STATED GOAL » Return, exactly as written, every line from the first line of the data below through the line that contains "obj('deflector', bm, 'chrome', t)".

•••••

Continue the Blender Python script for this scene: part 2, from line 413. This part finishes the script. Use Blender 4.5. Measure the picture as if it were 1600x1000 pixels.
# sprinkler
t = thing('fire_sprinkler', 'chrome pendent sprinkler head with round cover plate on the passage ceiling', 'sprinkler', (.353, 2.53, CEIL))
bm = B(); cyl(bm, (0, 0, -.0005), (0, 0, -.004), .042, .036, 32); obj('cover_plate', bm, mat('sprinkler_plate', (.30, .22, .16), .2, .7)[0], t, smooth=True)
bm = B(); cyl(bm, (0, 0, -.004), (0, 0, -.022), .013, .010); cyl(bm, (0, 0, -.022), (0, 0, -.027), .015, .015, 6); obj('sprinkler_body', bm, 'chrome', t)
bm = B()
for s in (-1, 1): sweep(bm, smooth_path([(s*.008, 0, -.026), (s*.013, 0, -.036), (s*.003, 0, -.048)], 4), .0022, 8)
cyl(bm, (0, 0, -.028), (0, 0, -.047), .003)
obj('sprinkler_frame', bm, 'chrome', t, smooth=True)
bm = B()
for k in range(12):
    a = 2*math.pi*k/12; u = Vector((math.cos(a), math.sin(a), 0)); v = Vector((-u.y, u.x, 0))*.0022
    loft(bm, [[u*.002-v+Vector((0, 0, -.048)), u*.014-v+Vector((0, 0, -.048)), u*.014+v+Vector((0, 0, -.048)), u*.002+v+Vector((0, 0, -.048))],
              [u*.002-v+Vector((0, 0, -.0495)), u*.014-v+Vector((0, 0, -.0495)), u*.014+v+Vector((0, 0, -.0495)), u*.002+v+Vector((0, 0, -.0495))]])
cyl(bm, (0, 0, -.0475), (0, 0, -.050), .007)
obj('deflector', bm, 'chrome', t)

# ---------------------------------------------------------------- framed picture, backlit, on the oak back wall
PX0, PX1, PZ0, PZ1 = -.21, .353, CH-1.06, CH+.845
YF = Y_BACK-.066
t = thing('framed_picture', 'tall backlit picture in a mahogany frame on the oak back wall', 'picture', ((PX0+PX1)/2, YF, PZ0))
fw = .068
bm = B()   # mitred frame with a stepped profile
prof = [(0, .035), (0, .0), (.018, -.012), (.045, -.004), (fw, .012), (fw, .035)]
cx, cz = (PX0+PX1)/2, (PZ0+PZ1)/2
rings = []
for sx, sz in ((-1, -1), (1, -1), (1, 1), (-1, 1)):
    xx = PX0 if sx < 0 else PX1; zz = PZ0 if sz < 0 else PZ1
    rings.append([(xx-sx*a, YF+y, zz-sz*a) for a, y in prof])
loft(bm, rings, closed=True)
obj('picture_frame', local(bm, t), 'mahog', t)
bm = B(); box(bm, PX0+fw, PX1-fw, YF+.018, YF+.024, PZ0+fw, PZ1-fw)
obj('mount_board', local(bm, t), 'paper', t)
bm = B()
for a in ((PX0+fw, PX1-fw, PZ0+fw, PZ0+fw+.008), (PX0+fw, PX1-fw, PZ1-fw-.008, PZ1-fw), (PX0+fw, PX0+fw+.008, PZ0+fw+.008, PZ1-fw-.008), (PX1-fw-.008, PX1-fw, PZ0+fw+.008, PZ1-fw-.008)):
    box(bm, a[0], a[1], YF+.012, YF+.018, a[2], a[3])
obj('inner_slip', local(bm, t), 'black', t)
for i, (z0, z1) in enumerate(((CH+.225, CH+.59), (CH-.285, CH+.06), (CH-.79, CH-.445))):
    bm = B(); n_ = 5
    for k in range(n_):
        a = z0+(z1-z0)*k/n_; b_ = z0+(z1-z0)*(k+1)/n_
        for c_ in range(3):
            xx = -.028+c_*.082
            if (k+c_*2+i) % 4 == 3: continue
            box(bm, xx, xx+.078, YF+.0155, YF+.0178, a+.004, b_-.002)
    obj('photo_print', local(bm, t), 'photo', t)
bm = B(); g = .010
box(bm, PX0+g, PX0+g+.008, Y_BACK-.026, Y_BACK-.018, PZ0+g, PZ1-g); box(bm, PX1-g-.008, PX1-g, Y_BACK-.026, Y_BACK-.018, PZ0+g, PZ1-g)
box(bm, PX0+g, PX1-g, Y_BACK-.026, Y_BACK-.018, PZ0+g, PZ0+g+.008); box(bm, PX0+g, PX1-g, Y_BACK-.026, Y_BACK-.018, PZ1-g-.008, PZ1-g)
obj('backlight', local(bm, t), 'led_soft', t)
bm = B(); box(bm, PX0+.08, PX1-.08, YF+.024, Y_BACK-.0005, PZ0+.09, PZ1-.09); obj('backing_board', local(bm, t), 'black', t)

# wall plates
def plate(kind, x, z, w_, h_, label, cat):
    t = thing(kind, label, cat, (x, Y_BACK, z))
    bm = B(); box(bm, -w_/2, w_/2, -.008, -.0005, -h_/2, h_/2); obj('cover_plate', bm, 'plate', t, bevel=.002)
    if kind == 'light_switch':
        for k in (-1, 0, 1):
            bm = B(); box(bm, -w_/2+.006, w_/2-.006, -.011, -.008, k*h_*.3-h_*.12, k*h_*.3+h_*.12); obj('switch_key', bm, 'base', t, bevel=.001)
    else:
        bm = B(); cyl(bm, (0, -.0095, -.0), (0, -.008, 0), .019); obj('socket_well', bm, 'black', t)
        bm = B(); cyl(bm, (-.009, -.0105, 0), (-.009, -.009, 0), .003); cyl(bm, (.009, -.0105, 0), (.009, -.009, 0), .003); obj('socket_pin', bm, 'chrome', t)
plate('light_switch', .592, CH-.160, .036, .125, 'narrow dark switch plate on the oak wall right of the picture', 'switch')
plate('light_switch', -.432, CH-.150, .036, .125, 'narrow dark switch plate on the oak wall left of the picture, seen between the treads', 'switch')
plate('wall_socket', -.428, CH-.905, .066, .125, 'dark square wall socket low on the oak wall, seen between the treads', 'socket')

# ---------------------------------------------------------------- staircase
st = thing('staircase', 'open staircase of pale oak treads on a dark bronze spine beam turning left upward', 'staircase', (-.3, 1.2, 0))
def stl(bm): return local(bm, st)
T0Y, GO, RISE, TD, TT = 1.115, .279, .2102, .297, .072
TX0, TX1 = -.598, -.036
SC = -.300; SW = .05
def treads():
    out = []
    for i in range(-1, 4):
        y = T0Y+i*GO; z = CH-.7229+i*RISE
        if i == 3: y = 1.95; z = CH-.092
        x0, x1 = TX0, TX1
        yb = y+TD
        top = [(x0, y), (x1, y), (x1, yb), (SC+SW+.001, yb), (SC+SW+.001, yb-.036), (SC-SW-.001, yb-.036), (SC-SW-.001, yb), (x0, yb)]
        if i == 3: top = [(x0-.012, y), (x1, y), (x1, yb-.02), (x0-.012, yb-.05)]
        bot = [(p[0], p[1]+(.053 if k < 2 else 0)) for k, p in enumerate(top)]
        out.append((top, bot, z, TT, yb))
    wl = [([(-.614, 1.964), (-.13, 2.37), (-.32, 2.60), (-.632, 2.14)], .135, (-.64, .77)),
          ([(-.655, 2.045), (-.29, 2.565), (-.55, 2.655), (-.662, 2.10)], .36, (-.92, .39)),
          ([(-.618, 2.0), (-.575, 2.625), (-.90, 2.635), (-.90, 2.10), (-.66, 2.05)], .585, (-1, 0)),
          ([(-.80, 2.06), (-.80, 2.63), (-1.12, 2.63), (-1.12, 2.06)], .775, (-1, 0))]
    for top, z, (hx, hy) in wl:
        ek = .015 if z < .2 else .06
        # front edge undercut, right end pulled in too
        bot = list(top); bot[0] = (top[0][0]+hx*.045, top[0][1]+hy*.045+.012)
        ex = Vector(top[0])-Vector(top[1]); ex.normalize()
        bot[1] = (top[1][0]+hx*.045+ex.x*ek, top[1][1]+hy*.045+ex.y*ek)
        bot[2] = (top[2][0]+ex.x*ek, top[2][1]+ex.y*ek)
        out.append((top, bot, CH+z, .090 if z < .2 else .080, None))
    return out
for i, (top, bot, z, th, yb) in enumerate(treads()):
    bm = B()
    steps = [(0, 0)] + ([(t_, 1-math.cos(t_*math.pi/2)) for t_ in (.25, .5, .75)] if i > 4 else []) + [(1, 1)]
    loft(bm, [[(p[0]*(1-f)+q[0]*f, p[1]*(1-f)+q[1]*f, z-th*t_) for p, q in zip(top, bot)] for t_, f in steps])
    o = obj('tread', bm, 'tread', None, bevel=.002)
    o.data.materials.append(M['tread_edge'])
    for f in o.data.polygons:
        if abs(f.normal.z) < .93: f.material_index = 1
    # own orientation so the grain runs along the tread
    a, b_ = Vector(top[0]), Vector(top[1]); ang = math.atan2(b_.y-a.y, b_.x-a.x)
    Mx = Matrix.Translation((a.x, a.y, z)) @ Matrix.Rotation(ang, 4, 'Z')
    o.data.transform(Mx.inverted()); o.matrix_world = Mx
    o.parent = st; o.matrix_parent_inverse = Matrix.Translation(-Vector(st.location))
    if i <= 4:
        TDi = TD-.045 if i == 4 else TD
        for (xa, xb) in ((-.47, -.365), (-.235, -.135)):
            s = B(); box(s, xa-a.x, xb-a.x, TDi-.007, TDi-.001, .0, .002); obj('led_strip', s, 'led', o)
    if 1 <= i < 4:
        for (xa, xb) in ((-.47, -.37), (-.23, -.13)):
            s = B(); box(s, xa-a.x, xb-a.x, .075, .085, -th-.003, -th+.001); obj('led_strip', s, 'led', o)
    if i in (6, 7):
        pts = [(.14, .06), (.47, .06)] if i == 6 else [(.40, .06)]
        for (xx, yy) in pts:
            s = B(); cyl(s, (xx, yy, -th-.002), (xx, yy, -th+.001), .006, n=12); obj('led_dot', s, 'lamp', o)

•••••

RESULT OF THE TASK »
Continue the Blender Python script for this scene: part 2, from line 413. This part finishes the script. Use Blender 4.5. Measure the picture as if it were 1600x1000 pixels.
# sprinkler
t = thing('fire_sprinkler', 'chrome pendent sprinkler head with round cover plate on the passage ceiling', 'sprinkler', (.353, 2.53, CEIL))
bm = B(); cyl(bm, (0, 0, -.0005), (0, 0, -.004), .042, .036, 32); obj('cover_plate', bm, mat('sprinkler_plate', (.30, .22, .16), .2, .7)[0], t, smooth=True)
bm = B(); cyl(bm, (0, 0, -.004), (0, 0, -.022), .013, .010); cyl(bm, (0, 0, -.022), (0, 0, -.027), .015, .015, 6); obj('sprinkler_body', bm, 'chrome', t)
bm = B()
for s in (-1, 1): sweep(bm, smooth_path([(s*.008, 0, -.026), (s*.013, 0, -.036), (s*.003, 0, -.048)], 4), .0022, 8)
cyl(bm, (0, 0, -.028), (0, 0, -.047), .003)
obj('sprinkler_frame', bm, 'chrome', t, smooth=True)
bm = B()
for k in range(12):
    a = 2*math.pi*k/12; u = Vector((math.cos(a), math.sin(a), 0)); v = Vector((-u.y, u.x, 0))*.0022
    loft(bm, [[u*.002-v+Vector((0, 0, -.048)), u*.014-v+Vector((0, 0, -.048)), u*.014+v+Vector((0, 0, -.048)), u*.002+v+Vector((0, 0, -.048))],
              [u*.002-v+Vector((0, 0, -.0495)), u*.014-v+Vector((0, 0, -.0495)), u*.014+v+Vector((0, 0, -.0495)), u*.002+v+Vector((0, 0, -.0495))]])
cyl(bm, (0, 0, -.0475), (0, 0, -.050), .007)
obj('deflector', bm, 'chrome', t)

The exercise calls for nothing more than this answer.